Kino Der finnische Oscar-Vorschlag „Abteil Nr. 6“ erzählt von einer Zugreise im Russland der 1990er Jahre
Ausgabe 13/2022

So einen Skandal wie den, der kurzfristig ausbrach, hat dieser Film nicht verdient. Die gesteigerte Aufmerksamkeit, die er mit sich brachte, würde man ihm umso mehr gönnen. Weil er mit Yuriy Borisov einen Russen als Hauptdarsteller aufweise, habe ihn die Kinokette Cinestar nicht ins Programm nehmen wollen, meldete vor zwei Wochen mit angemessener Empörung der für Abteil Nr. 6 zuständige Filmverleih eksystent. Kurz darauf wollte Cinestar das als Missverständnis bewertet wissen und nahm den Film wieder auf. Wie gesagt kann man eigentlich nur hoffen, dass ihm letztlich daraus mehr Nutzen als Schaden entstanden ist.
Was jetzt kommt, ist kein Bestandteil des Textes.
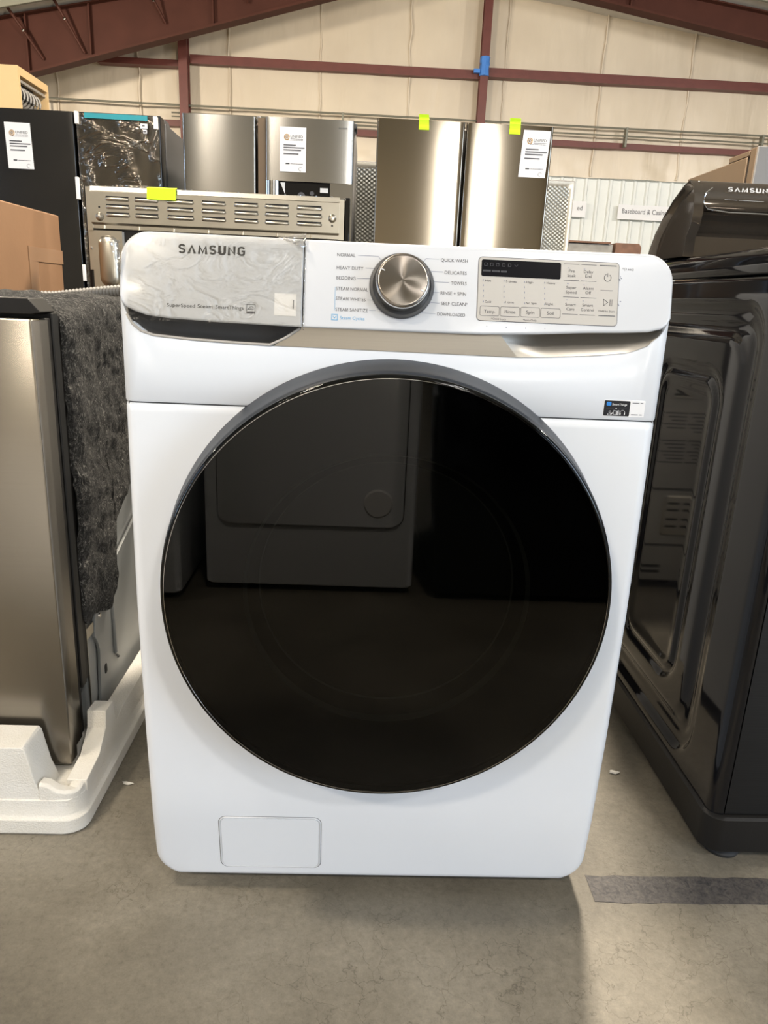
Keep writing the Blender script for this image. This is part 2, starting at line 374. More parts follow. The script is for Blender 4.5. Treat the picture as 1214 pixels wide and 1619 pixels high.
def wordmark(mb, x0, x1, zb, cap, yf, m, th=.0003):
    """the seven-letter wordmark: heavy grotesque capitals, the A without its bar"""
    W = .195   # stem weight in cap heights
    def arc(cx, cz, rx, rz, a0, a1, n=9): return [(cx+rx*math.cos(math.radians(a0+(a1-a0)*i/n)), cz+rz*math.sin(math.radians(a0+(a1-a0)*i/n))) for i in range(n+1)]
    S = [arc(.33, .72, .245, .20, 20, 180), arc(.33, .72, .245, .20, 180, 250, 5) + arc(.33, .28, .245, .20, 70, 0, 5), arc(.33, .28, .245, .20, 0, -160)]
    L = {'S': (.66, S), 'A': (.80, [[(.09, 0), (.40, .96), (.71, 0)]]), 'M': (.86, [[(.09, 0), (.14, .93), (.43, .06), (.72, .93), (.77, 0)]]),
         'U': (.70, [[(.10, 1), (.10, .30)] + arc(.35, .30, .25, .22, 180, 360) + [(.60, 1)]]), 'N': (.72, [[(.10, 0), (.10, .95), (.62, .05), (.62, 1)]]),
         'G': (.72, [arc(.36, .70, .265, .22, 15, 180) + [(.095, .30)] + arc(.36, .30, .265, .22, 180, 360) + [(.625, .50), (.37, .50)]])}
    word = 'SAMSUNG'; tot = sum(L[c][0] for c in word)+.21*6; k = (x1-x0)/tot; x = 0
    for c in word:
        for path in L[c][1]:
            P = [Vector((a, b)) for a, b in path]; Lf, Rt = [], []
            for i, p in enumerate(P):
                d1 = (P[i]-P[i-1]).normalized() if i else (P[1]-P[0]).normalized(); d2 = (P[i+1]-P[i]).normalized() if i < len(P)-1 else d1
                t = (d1+d2); t = t.normalized() if t.length > .2 else d1; n = Vector((-t.y, t.x)); s = (W if c in 'SG' else W*1.25)/2/max(.45, abs(n.dot(Vector((-d1.y, d1.x)))))
                Lf.append(p+n*s); Rt.append(p-n*s)
            for i in range(len(P)-1):
                q = [Lf[i], Lf[i+1], Rt[i+1], Rt[i]]
                mb.add([(x0+(x+a.x)*k, yf(x0+(x+a.x)*k, zb+min(1, max(0, a.y))*cap)-th, zb+min(1.0, max(0, a.y))*cap) for a in q], [(0, 1, 2, 3)], m)
        x += L[c][0]+.21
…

Um ein Exempel zu statuieren dafür, wie man mit russischer Kultur und russischen Kulturschaffenden in Zeiten des Krieges umgeht, taugt Abteil Nr. 6 nur bedingt. Nicht nur, weil der Regisseur Finne ist, genauso wie die eigentliche Hauptfigur des Films. Die Handlung spielt im postsowjetischen Russland der 1990er Jahre; Hauptort ist ein Zugabteil und die Außenaufnahmen sind auf ein paar winterliche Bahnhöfe, wenige Straßenansichten von Murmansk und einen Ausflug an eine schneeverwehte Küste beschränkt. Außer ein paar Sätzen, die die finnische Studentin Laura (Seidi Haarla) mit einem zugestiegenen Landsmann wechselt, sind allerdings alle Dialoge der Originalfassung in Russisch, und es kann gut sein, dass im gegenwärtigen Umfeld das allein schon Ressentiments auslöst. Genauso wie die Tatsache, dass der Drehort selbstverständlich bedeutet, dass in diese internationale Koproduktion auch russische Fördergelder mit eingeflossen sind. Abteil Nr. 6 mag damit eines der letzten Beispiele darstellen für eine Zusammenarbeit, die so in nächster Zukunft nicht mehr denkbar ist. Was den Film auf seine Weise zu einem Zeitzeugen macht.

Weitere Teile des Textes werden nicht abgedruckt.